Mes seins m'ont prise en otage. Ils ont usurpé mon identité. Ils ont brouillé le message entre le monde et moi. (p.63)
Pourquoi les autres mères sont-elles prêtes à se faire arracher un oeil pour voir leur fille danser avec l'oeil qu'il leur reste quand la mienne n'aspire qu'à me garder assise sur une chaise ? (p.35)
L'odeur de la danse classique. Qui n'est jamais entré dans une boutique Repetto ignore le parfum particulier de la danse classique fait de cuir, de bois de plancher, de Lycra, de satin, de mousseline, de fierté, de crainte et de révérence. (p.25-26)

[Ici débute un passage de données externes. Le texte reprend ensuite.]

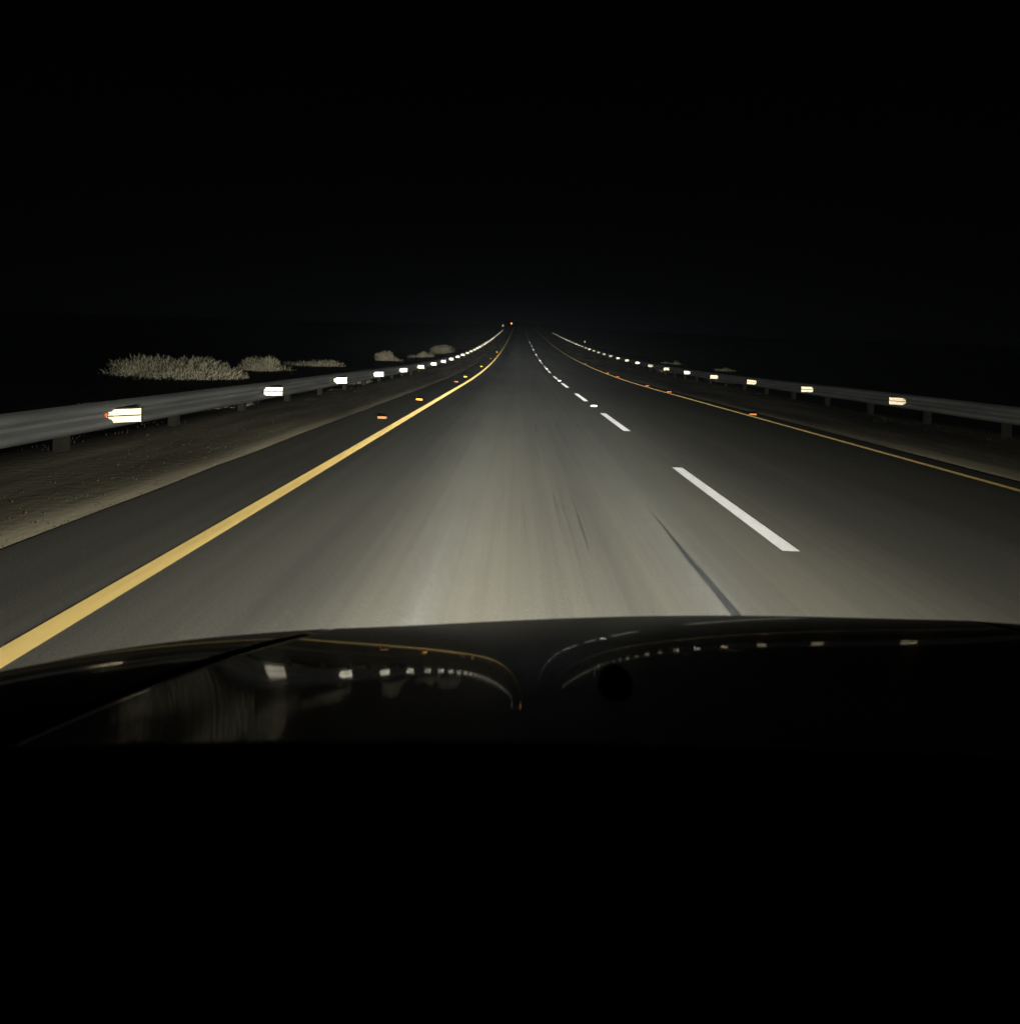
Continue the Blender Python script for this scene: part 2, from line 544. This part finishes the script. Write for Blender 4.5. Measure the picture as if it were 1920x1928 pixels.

Bien que théoriquement bipède, en pratique je tarde à me redresser sur mes pattes postérieures. Ils [mes parents] me prêtent une nature paresseuse, refusant l'éventualité que l'on puisse avoir pour mentor un chat. A cette époque charnière de ma locomotion, il me suffit de les regarder marcher pour me convaincre qu'il est préférable de rester quadrupède le plus longtemps possible. Se mouvoir en humain trahit un manque d'ambition. (p.15)
La danse classique est blanche, aristocratique et maigre. le ballet jazz est métissé, qui épouse les courbes voluptueuses de la classe populaire. La danse de rue est noire, jeune, revendicatrice et tout en muscles. La danse moderne tend à échapper au formatage, à l'apartheid morphologique, au conformisme des corps.
Les seins sont à la ballerine ce que la surdité est au musicien : une malédiction.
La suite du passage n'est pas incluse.